Walter Wolfman Washington - Blue Moon Risin' MP3/Flac

Walter is a long-time favorite in New Orleans, and he has done some great work, but he really outdid himself here. The horn section in "Blue Moon Rising" has that majestic feel of Coltrane's "Blue Trane", and his melody line in that song is a downward walk down the stairs of longing like no other melody line I have heard in a blues song - deliberate, pensive, refraining from the acrobatic vocal loop-de-loops of modern R&B / soul. His voice can be both smooth like a crooner and tormented like a screamer. Songs like "Stop and think" and "Glasshouse" left me hitting repeat many times after the first listen, and true to his birthplace, Walter writes lyrics that not only *mean* something (are you listening, pop world?) but also decry the troubles of this world without becoming larmoyant. If you don't listen to the lyrics, you might think "He Will See Us Through" is from Prince's Purple Rain rather than a wonderfully soulful, hopeful, and danceable *gospel* addressing someone who has lost a loved one. When the going gets tough in New Orleans, people go dancing, so the same music that makes your foot tap also makes your heart cry and open up. (Maybe we should build better levees instead of partying - get to that next life.)

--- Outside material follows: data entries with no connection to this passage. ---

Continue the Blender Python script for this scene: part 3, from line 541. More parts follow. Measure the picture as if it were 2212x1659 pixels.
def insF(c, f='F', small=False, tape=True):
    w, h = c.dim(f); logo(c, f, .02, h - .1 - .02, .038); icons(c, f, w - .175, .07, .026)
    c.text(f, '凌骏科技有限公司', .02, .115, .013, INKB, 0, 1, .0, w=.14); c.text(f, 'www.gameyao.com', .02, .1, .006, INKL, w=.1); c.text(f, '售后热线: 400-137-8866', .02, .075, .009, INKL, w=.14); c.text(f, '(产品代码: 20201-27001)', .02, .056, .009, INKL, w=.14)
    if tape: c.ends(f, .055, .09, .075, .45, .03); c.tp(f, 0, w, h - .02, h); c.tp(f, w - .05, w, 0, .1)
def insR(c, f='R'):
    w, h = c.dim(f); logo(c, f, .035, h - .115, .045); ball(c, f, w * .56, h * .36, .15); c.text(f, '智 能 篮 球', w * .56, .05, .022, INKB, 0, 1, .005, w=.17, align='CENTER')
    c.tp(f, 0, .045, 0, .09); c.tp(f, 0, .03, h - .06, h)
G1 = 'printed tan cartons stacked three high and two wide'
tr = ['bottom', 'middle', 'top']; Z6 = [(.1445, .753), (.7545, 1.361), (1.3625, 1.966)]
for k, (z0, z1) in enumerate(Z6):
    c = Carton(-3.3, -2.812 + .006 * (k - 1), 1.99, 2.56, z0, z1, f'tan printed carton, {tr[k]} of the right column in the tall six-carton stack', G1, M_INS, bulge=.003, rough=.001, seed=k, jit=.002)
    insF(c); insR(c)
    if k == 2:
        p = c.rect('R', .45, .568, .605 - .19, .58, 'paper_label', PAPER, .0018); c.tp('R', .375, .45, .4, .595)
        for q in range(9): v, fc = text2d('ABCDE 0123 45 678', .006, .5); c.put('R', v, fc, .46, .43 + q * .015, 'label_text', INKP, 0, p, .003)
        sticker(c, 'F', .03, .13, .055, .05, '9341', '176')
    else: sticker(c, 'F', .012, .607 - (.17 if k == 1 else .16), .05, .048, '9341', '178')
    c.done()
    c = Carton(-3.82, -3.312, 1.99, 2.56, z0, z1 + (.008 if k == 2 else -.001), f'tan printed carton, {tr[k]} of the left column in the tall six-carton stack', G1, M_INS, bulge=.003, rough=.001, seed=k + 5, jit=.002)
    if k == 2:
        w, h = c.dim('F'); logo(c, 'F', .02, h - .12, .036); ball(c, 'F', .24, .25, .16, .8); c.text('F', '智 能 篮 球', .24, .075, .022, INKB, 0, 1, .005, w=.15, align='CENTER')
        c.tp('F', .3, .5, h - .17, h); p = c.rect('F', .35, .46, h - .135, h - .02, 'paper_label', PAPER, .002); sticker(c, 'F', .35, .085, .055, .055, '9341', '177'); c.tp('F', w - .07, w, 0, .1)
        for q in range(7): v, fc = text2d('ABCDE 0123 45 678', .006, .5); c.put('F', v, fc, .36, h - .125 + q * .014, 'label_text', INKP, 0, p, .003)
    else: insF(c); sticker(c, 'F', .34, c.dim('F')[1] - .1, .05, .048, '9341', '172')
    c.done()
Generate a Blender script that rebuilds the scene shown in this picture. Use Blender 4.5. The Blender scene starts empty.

The recording quality is the best of any of Walter's records, too many of which suffer from a low-budget sound. The mixture of funk, blues, and jazz here makes this record a quintessential Crescent City album. Walter's unmistakable NOLA accent ("when we foist met") tops off the authenticity, along with the references to NOLA in "Cadillac" ("from Uptown to the 9th Ward"). Do yourself a favor and kill two birds with one stone: buy one of the best records you'll ever own and support a real musician from New Orleans, one who still plays world-class music at local bars. Nobody represents the best of NOLA better than Walter!